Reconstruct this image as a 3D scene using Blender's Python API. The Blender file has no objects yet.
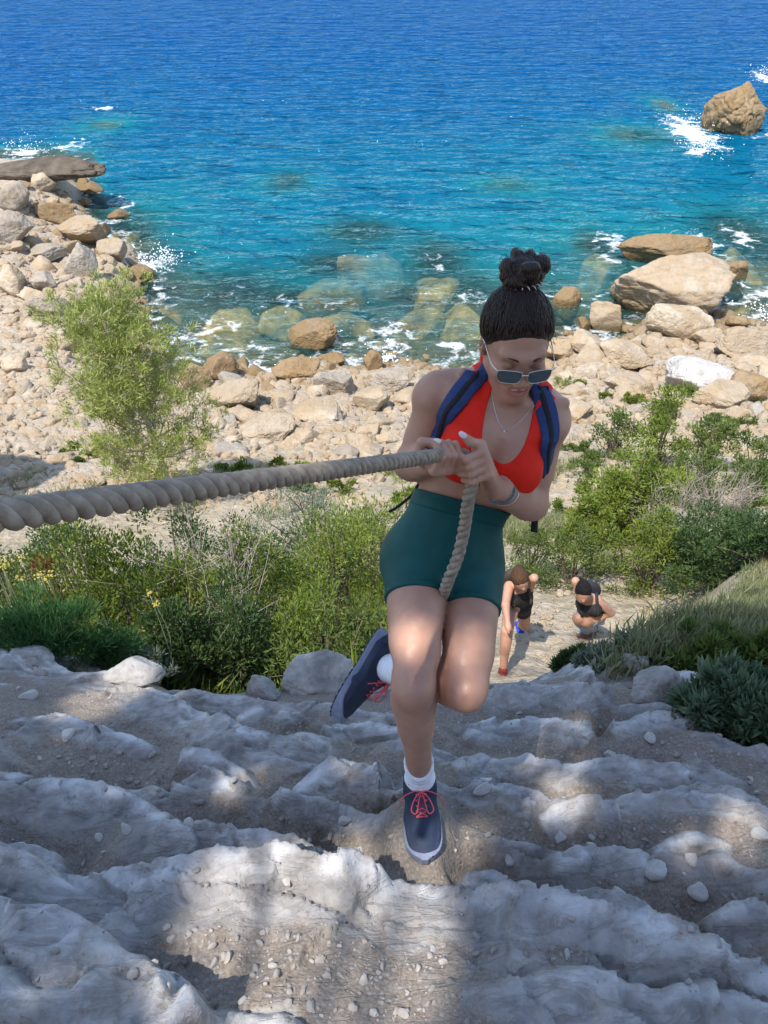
import bpy, math, random
import numpy as np
from mathutils import Vector, Matrix

SC = bpy.context.scene
COL = SC.collection
R = math.radians

# ------------------------------------------------------------------ camera
PITCH, FPX, CX, CY = R(40.0), 770.0, 384.0, 512.0
cam_data = bpy.data.cameras.new("camera")
cam = bpy.data.objects.new("camera", cam_data)
COL.objects.link(cam)
cam_data.sensor_fit = 'VERTICAL'
cam_data.sensor_height = 24.0
cam_data.lens = 24.0 * FPX / 1024.0
cam_data.clip_start, cam_data.clip_end = 0.05, 30000.0
cam.location = (0, 0, 0)
cam.rotation_euler = (R(90) - PITCH, 0, 0)
SC.camera = cam

# ------------------------------------------------------------------ light
SUN_EL = R(62.0)
SUN_DIR = Vector((-0.60, -0.80, 0)).normalized() * math.cos(SUN_EL) + Vector((0, 0, math.sin(SUN_EL)))
world = bpy.data.worlds.new("World")
SC.world = world
world.use_nodes = True
wn = world.node_tree
wn.nodes.clear()
sky = wn.nodes.new("ShaderNodeTexSky")
sky.sky_type = 'NISHITA'
sky.sun_disc = False
sky.sun_elevation = SUN_EL
sky.sun_rotation = math.atan2(SUN_DIR.x, SUN_DIR.y)
sky.altitude = 20
sky.air_density = 1.0
sky.dust_density = 0.6
sky.ozone_density = 1.0
bg = wn.nodes.new("ShaderNodeBackground")
bg.inputs[1].default_value = 0.15
wo = wn.nodes.new("ShaderNodeOutputWorld")
wn.links.new(sky.outputs[0], bg.inputs[0])
wn.links.new(bg.outputs[0], wo.inputs[0])
sun_data = bpy.data.lights.new("sun", 'SUN')
sun_data.energy = 3.2
sun_data.angle = R(0.6)
sun_data.color = (1.0, 0.95, 0.87)
sun = bpy.data.objects.new("sun", sun_data)
COL.objects.link(sun)
sun.location = SUN_DIR * 30
sun.rotation_euler = SUN_DIR.to_track_quat('Z', 'Y').to_euler()
SC.view_settings.view_transform = 'Standard'
SC.view_settings.look = 'None'
SC.view_settings.gamma = 1.0
SC.view_settings.use_curve_mapping = False
SC.view_settings.exposure = 1.05
SC.cycles.max_bounces = 6
SC.cycles.transparent_max_bounces = 24
SC.cycles.caustics_reflective = False
SC.cycles.caustics_refractive = False
SC.cycles.sample_clamp_indirect = 6.0

# ------------------------------------------------------------------ helpers
CP, SP = math.cos(PITCH), math.sin(PITCH)
CAM_R, CAM_U, CAM_F = np.array([1., 0, 0]), np.array([0, SP, CP]), np.array([0, CP, -SP])


def at(px, py, f):
    """where the picture point px,py lies at forward distance f (metres)"""
    r, u = (px - CX) / FPX * f, -(py - CY) / FPX * f
    return CAM_R * r + CAM_U * u + CAM_F * f


def to_px(P):
    P = np.asarray(P, float)
    f = P @ CAM_F
    f = np.where(np.abs(f) < 1e-6, 1e-6, f)
    return CX + (P @ CAM_R) / f * FPX, CY - (P @ CAM_U) / f * FPX, f


def unit(v):
    v = np.asarray(v, float)
    return v / np.linalg.norm(v)


def tag(o, label=None, cat=None, group=None, kind=None):
    if label: o['label'] = label
    if cat: o['category'] = cat
    if group: o['group'] = group
    if kind: o['kind'] = kind
    return o


def empty(name, loc, label=None, cat=None, group=None):
    o = bpy.data.objects.new(name, None)
    COL.objects.link(o)
    o.location = tuple(loc)
    o.empty_display_size = 0.2
    return tag(o, label, cat, group)


def mesh_data(name, V, F, smooth=True, mats=(), midx=None, uv=None):
    """V (n,3); F list of faces or (m,k) array"""
    me = bpy.data.meshes.new(name)
    V = np.asarray(V, np.float32)
    if isinstance(F, np.ndarray):
        m, k = F.shape
        loops = F.astype(np.int32).ravel()
        starts = np.arange(m, dtype=np.int32) * k
        totals = np.full(m, k, np.int32)
    else:
        totals = np.array([len(f) for f in F], np.int32)
        starts = np.concatenate([[0], np.cumsum(totals)[:-1]]).astype(np.int32)
        loops = np.concatenate([np.asarray(f, np.int32) for f in F])
        m = len(totals)
    me.vertices.add(len(V))
    me.vertices.foreach_set("co", V.ravel())
    me.loops.add(len(loops))
    me.loops.foreach_set("vertex_index", loops)
    me.polygons.add(m)
    me.polygons.foreach_set("loop_start", starts)
    me.polygons.foreach_set("loop_total", totals)
    me.polygons.foreach_set("use_smooth", np.full(m, smooth, bool))
    for mt in mats:
        me.materials.append(mt)
    if midx is not None:
        me.polygons.foreach_set("material_index", np.asarray(midx, np.int32))
    me.update(calc_edges=True)
    return me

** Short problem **
Identify and extract each line of the listing that contains "objects".

** Finished exercise **
Reconstruct this image as a 3D scene using Blender's Python API. The Blender file has no objects yet.
cam = bpy.data.objects.new("camera", cam_data)
COL.objects.link(cam)
sun = bpy.data.objects.new("sun", sun_data)
COL.objects.link(sun)
    o = bpy.data.objects.new(name, None)
    COL.objects.link(o)